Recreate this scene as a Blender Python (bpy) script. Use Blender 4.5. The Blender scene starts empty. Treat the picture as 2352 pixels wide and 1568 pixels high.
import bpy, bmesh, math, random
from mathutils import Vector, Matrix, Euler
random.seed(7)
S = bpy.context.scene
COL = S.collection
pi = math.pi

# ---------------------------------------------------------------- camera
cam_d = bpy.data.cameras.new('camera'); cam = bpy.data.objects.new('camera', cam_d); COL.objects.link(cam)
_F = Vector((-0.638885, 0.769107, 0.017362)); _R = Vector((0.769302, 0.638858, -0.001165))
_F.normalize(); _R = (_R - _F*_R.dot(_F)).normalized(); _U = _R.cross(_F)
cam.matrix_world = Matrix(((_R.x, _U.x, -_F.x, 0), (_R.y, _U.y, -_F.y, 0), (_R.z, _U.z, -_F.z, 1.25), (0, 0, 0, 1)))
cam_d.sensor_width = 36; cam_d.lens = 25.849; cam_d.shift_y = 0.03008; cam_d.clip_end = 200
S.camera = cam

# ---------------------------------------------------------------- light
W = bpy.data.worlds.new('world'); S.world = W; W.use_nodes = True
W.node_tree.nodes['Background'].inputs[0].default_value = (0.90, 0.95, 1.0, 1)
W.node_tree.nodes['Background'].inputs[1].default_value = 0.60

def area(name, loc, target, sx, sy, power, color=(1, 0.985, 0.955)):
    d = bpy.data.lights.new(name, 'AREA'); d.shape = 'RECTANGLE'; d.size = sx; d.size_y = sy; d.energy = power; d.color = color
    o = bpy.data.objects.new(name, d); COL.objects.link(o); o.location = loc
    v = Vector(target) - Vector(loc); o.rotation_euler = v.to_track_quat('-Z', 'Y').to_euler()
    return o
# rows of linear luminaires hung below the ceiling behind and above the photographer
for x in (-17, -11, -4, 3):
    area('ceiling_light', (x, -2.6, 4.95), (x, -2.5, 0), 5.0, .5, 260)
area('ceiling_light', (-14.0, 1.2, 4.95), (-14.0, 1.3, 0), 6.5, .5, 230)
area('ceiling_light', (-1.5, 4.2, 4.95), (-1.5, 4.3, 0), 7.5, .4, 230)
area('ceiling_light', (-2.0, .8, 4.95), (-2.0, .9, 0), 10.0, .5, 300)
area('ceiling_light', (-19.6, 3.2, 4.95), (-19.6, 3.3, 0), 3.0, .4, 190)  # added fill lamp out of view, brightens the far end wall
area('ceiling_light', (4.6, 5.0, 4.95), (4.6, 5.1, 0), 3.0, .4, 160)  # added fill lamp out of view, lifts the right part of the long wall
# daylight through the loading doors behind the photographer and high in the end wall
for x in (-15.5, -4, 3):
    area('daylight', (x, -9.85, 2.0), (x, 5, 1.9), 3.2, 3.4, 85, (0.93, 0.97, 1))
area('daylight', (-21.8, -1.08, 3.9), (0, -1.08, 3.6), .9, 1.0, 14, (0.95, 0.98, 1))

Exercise
From the listing above, copy out each line where the word "high" appears.

Result of this exercise
Recreate this scene as a Blender Python (bpy) script. Use Blender 4.5. The Blender scene starts empty. Treat the picture as 2352 pixels wide and 1568 pixels high.
# daylight through the loading doors behind the photographer and high in the end wall